## Begin Collected data
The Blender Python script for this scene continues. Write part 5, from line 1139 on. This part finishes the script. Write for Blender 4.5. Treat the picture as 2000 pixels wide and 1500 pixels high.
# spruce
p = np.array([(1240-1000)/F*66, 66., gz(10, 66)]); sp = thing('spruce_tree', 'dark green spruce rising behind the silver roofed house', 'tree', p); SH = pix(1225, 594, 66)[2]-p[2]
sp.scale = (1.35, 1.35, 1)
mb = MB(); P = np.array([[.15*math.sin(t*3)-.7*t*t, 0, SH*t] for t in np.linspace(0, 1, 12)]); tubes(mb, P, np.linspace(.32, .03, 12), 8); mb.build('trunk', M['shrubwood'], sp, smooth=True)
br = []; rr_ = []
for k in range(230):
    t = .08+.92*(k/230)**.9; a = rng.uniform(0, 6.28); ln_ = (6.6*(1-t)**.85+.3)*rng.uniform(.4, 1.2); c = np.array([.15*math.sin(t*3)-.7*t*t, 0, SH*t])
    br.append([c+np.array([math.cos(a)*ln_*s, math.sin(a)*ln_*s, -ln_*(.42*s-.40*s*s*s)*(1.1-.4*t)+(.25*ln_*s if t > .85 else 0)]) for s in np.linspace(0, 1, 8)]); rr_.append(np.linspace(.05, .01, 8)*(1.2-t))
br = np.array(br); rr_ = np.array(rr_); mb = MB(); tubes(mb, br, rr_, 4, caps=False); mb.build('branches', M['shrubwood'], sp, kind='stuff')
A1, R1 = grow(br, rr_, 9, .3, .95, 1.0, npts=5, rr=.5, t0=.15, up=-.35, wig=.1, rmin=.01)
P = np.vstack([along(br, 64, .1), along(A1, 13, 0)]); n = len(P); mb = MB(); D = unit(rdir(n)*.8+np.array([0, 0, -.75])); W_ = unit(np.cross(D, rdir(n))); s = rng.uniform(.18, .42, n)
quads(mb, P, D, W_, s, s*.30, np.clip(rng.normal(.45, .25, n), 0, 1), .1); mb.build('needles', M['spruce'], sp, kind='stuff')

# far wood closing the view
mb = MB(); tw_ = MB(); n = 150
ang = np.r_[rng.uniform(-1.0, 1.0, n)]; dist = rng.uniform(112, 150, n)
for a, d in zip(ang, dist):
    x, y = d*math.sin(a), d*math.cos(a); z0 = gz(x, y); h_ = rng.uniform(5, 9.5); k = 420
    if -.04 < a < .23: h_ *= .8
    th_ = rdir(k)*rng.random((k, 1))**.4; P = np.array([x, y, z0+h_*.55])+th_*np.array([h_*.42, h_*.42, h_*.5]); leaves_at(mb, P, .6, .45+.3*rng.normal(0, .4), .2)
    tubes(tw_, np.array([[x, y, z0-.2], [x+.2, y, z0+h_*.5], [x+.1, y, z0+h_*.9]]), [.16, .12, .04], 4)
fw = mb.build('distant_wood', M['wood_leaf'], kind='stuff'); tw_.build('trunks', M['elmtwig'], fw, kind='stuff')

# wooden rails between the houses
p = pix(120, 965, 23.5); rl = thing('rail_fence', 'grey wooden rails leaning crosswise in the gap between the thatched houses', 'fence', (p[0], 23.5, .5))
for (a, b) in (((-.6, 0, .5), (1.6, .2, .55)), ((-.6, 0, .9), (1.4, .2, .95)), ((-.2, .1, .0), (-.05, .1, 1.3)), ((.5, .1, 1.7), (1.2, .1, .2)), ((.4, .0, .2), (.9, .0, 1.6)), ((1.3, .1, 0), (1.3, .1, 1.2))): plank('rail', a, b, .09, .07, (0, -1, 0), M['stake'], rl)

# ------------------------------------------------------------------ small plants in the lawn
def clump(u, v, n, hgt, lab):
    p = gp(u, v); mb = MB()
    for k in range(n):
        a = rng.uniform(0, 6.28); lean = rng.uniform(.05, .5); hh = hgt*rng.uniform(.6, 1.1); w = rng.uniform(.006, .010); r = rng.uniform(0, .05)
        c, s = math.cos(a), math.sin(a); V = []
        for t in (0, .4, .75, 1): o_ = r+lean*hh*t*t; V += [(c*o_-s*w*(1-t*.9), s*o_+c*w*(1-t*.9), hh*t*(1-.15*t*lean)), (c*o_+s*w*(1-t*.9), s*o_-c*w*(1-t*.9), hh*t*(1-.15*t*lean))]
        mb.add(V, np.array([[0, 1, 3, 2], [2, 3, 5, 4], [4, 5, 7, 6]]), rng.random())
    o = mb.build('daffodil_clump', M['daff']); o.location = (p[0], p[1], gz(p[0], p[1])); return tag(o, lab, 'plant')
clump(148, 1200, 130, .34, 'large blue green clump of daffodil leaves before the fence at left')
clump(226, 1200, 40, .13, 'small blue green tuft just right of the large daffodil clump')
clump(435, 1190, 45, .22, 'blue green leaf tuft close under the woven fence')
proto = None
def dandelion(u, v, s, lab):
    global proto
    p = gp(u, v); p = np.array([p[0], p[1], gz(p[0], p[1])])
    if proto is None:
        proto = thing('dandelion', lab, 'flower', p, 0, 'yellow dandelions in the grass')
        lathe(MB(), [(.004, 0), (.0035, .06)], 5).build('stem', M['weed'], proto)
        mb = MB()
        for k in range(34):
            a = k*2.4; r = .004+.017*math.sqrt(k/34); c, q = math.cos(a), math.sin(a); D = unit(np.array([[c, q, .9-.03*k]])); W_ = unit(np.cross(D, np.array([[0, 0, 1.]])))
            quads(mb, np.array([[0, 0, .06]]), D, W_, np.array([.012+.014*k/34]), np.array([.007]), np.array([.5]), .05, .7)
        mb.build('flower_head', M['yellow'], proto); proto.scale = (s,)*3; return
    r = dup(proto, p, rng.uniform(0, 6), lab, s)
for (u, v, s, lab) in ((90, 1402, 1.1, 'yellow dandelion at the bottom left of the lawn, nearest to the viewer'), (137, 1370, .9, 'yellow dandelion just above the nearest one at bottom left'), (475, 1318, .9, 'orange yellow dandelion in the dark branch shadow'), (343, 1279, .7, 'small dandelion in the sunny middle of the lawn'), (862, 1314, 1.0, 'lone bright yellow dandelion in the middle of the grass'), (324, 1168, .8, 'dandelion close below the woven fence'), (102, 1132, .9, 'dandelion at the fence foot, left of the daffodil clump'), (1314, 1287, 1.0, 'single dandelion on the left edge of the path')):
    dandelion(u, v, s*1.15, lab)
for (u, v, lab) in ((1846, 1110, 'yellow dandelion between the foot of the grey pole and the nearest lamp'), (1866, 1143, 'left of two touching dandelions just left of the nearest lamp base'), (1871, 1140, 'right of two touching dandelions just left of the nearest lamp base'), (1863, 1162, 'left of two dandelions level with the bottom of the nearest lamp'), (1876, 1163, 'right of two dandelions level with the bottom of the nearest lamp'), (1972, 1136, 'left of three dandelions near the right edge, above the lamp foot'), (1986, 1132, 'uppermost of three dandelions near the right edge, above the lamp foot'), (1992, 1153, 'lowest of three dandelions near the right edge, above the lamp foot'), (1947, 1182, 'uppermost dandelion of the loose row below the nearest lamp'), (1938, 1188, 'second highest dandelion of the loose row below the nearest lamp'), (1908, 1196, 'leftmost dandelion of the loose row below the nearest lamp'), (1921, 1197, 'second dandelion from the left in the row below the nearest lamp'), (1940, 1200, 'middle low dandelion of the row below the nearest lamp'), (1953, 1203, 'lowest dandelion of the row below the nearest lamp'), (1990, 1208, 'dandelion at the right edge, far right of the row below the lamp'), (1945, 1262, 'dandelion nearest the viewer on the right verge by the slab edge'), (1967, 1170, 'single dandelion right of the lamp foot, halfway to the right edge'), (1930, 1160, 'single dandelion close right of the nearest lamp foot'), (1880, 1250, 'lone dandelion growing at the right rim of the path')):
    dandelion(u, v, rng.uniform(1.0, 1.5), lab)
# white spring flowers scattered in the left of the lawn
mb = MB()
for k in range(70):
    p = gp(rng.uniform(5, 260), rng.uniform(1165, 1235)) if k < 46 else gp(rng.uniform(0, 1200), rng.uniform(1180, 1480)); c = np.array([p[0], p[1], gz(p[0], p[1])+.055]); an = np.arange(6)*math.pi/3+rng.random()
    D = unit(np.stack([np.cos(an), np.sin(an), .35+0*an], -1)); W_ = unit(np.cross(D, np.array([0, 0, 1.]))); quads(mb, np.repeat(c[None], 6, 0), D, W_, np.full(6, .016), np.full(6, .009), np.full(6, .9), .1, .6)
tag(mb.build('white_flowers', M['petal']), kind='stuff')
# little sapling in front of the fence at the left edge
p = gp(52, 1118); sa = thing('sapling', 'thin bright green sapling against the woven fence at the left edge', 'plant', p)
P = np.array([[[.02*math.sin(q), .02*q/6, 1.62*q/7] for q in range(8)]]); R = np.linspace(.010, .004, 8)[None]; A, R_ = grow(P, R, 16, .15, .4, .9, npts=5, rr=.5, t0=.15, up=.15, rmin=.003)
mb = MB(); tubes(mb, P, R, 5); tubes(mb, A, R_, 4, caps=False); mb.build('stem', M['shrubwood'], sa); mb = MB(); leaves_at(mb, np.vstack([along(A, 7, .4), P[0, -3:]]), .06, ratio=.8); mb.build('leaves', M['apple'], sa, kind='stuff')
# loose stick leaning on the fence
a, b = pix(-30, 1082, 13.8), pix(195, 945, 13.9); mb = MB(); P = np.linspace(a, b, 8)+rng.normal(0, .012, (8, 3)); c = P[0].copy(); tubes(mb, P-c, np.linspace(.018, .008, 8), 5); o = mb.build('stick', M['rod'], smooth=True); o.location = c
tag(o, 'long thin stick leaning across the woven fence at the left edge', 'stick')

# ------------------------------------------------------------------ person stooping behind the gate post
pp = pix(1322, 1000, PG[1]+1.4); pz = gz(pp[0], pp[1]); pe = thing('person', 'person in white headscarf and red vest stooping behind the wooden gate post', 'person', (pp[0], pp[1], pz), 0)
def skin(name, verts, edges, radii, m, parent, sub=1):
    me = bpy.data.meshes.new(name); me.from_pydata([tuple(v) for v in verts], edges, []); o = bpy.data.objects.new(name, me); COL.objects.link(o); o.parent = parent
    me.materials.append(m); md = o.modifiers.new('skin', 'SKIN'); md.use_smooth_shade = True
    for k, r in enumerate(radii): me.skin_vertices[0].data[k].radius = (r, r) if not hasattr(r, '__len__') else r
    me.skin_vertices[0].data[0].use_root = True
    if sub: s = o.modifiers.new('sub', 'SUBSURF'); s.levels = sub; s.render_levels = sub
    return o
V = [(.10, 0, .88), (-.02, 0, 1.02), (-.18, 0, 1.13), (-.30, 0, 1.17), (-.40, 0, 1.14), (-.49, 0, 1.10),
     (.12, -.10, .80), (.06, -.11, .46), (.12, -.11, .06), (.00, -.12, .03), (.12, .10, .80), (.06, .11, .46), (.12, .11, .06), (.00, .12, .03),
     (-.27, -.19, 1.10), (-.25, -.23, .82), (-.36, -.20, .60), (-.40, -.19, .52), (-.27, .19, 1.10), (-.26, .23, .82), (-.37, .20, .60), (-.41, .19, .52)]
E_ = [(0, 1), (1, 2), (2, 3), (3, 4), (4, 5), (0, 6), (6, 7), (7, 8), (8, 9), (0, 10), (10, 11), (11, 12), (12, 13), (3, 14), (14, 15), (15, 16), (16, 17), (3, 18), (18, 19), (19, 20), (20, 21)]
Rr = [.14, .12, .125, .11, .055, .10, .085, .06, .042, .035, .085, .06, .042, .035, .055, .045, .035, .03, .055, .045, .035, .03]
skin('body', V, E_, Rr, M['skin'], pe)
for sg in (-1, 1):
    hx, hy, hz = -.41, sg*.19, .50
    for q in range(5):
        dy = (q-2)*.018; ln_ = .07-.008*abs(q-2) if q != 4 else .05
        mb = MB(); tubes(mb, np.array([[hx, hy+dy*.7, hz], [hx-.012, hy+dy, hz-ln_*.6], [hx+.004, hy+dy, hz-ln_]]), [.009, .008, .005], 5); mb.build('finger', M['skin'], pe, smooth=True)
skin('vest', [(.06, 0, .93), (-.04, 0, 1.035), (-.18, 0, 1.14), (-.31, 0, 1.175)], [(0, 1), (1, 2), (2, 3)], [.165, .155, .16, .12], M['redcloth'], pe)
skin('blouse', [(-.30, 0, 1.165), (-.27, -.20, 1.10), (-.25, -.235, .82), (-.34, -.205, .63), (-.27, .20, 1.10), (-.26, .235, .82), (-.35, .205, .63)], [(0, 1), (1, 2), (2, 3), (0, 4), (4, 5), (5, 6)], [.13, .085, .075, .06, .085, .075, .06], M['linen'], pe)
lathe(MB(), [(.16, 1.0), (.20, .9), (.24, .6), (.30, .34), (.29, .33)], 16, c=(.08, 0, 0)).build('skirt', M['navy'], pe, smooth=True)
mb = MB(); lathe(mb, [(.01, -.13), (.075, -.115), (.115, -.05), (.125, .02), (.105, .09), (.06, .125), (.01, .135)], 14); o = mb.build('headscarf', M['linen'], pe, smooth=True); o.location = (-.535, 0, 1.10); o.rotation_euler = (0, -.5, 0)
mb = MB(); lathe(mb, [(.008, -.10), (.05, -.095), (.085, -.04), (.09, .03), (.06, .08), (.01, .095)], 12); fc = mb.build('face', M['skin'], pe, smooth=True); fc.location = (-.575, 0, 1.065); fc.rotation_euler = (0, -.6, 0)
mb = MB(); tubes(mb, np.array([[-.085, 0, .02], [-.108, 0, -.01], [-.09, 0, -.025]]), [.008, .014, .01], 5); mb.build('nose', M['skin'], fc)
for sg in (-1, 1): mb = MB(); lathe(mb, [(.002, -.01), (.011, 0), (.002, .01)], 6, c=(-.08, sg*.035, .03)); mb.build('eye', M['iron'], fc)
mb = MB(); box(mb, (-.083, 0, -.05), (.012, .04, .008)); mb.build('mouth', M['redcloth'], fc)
## End Collected data
#### Given exercise
Restate, word for word and with nothing added, the lines from the first line of the listing through the one where "fw = mb.build('distant_wood', M['wood_leaf'], kind='stuff');" stands.

#### Task result
The Blender Python script for this scene continues. Write part 5, from line 1139 on. This part finishes the script. Write for Blender 4.5. Treat the picture as 2000 pixels wide and 1500 pixels high.
# spruce
p = np.array([(1240-1000)/F*66, 66., gz(10, 66)]); sp = thing('spruce_tree', 'dark green spruce rising behind the silver roofed house', 'tree', p); SH = pix(1225, 594, 66)[2]-p[2]
sp.scale = (1.35, 1.35, 1)
mb = MB(); P = np.array([[.15*math.sin(t*3)-.7*t*t, 0, SH*t] for t in np.linspace(0, 1, 12)]); tubes(mb, P, np.linspace(.32, .03, 12), 8); mb.build('trunk', M['shrubwood'], sp, smooth=True)
br = []; rr_ = []
for k in range(230):
    t = .08+.92*(k/230)**.9; a = rng.uniform(0, 6.28); ln_ = (6.6*(1-t)**.85+.3)*rng.uniform(.4, 1.2); c = np.array([.15*math.sin(t*3)-.7*t*t, 0, SH*t])
    br.append([c+np.array([math.cos(a)*ln_*s, math.sin(a)*ln_*s, -ln_*(.42*s-.40*s*s*s)*(1.1-.4*t)+(.25*ln_*s if t > .85 else 0)]) for s in np.linspace(0, 1, 8)]); rr_.append(np.linspace(.05, .01, 8)*(1.2-t))
br = np.array(br); rr_ = np.array(rr_); mb = MB(); tubes(mb, br, rr_, 4, caps=False); mb.build('branches', M['shrubwood'], sp, kind='stuff')
A1, R1 = grow(br, rr_, 9, .3, .95, 1.0, npts=5, rr=.5, t0=.15, up=-.35, wig=.1, rmin=.01)
P = np.vstack([along(br, 64, .1), along(A1, 13, 0)]); n = len(P); mb = MB(); D = unit(rdir(n)*.8+np.array([0, 0, -.75])); W_ = unit(np.cross(D, rdir(n))); s = rng.uniform(.18, .42, n)
quads(mb, P, D, W_, s, s*.30, np.clip(rng.normal(.45, .25, n), 0, 1), .1); mb.build('needles', M['spruce'], sp, kind='stuff')

# far wood closing the view
mb = MB(); tw_ = MB(); n = 150
ang = np.r_[rng.uniform(-1.0, 1.0, n)]; dist = rng.uniform(112, 150, n)
for a, d in zip(ang, dist):
    x, y = d*math.sin(a), d*math.cos(a); z0 = gz(x, y); h_ = rng.uniform(5, 9.5); k = 420
    if -.04 < a < .23: h_ *= .8
    th_ = rdir(k)*rng.random((k, 1))**.4; P = np.array([x, y, z0+h_*.55])+th_*np.array([h_*.42, h_*.42, h_*.5]); leaves_at(mb, P, .6, .45+.3*rng.normal(0, .4), .2)
    tubes(tw_, np.array([[x, y, z0-.2], [x+.2, y, z0+h_*.5], [x+.1, y, z0+h_*.9]]), [.16, .12, .04], 4)
fw = mb.build('distant_wood', M['wood_leaf'], kind='stuff'); tw_.build('trunks', M['elmtwig'], fw, kind='stuff')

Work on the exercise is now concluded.